_Stated problem:_ In the records below, find each line containing the word "this" and copy it.

_Entries supplied:_
## begin

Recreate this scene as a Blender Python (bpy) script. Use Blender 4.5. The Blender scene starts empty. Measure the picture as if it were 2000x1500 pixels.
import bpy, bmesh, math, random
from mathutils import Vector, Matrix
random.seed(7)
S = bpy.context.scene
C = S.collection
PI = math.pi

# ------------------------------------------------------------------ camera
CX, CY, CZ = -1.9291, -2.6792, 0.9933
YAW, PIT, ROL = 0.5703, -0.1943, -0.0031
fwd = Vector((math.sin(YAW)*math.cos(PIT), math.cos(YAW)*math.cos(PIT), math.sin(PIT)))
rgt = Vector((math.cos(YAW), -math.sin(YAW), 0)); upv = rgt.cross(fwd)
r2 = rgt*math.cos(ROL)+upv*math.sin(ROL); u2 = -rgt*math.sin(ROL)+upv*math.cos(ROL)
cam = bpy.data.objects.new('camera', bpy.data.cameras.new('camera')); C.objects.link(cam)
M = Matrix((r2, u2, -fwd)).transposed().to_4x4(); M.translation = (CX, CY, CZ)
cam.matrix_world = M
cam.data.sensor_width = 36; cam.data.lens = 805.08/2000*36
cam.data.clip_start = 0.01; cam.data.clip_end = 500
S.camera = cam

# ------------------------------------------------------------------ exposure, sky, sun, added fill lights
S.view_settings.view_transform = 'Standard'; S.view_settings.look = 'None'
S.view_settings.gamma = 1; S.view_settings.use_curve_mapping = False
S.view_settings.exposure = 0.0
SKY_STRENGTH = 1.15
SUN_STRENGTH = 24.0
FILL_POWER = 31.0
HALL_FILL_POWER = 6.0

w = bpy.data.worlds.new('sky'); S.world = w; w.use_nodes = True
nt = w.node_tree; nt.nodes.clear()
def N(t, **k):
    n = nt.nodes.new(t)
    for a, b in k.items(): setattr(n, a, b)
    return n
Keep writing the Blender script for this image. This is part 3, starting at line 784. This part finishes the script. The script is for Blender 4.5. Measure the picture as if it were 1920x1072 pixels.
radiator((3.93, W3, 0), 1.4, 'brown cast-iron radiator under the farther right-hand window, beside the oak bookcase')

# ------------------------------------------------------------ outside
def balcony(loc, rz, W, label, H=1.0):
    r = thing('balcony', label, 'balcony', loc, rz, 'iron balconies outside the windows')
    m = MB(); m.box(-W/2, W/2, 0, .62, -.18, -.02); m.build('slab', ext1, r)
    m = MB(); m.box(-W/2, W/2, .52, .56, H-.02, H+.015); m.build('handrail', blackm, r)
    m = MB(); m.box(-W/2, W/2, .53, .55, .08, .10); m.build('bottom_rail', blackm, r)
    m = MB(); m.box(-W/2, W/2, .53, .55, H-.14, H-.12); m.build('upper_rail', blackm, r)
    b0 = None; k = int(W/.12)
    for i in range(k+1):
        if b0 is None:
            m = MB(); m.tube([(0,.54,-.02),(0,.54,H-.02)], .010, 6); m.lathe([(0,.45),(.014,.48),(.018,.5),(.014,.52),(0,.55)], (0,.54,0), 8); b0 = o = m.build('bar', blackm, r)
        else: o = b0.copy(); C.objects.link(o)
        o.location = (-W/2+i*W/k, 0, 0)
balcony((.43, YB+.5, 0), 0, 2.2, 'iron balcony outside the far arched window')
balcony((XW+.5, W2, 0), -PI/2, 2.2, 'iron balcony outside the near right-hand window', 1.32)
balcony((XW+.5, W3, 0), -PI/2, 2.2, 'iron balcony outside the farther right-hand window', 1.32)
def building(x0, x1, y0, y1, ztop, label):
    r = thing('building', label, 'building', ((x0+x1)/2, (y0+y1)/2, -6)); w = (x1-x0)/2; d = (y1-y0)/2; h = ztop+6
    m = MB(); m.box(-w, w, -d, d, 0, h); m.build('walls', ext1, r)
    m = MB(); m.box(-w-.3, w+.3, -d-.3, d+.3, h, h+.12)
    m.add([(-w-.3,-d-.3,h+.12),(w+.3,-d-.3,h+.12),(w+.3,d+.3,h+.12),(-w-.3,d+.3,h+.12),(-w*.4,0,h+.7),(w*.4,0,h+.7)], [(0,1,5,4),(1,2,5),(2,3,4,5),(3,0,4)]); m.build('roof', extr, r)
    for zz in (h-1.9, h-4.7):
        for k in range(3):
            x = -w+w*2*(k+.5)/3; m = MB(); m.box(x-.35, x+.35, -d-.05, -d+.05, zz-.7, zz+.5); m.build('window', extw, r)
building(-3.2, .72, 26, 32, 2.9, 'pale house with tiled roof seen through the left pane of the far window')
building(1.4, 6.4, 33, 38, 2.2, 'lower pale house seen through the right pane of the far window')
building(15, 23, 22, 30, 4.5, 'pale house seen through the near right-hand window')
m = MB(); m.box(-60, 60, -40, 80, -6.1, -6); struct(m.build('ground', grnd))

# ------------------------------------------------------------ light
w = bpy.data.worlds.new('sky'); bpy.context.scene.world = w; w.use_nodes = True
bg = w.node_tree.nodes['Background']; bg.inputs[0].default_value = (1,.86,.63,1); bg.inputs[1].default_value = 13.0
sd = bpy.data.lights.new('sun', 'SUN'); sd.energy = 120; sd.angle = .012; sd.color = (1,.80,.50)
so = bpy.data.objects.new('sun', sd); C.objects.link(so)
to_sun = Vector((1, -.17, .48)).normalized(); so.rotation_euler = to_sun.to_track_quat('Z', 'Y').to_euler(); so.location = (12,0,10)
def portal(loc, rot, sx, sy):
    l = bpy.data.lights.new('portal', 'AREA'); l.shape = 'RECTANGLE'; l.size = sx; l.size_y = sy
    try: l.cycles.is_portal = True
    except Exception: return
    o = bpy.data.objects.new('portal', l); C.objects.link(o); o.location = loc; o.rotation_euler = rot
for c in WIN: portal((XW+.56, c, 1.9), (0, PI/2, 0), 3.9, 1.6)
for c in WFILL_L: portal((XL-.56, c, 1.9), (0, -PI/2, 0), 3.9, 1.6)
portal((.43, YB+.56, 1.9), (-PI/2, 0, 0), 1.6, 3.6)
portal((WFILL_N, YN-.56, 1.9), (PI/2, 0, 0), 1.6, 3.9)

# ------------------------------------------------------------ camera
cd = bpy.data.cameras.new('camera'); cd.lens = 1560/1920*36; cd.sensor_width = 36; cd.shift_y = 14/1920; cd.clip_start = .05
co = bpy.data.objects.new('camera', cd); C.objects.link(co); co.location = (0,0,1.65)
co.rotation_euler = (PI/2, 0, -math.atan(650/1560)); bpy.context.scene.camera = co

## end

_Task answer:_
Recreate this scene as a Blender Python (bpy) script. Use Blender 4.5. The Blender scene starts empty. Measure the picture as if it were 2000x1500 pixels.
Keep writing the Blender script for this image. This is part 3, starting at line 784. This part finishes the script. The script is for Blender 4.5. Measure the picture as if it were 1920x1072 pixels.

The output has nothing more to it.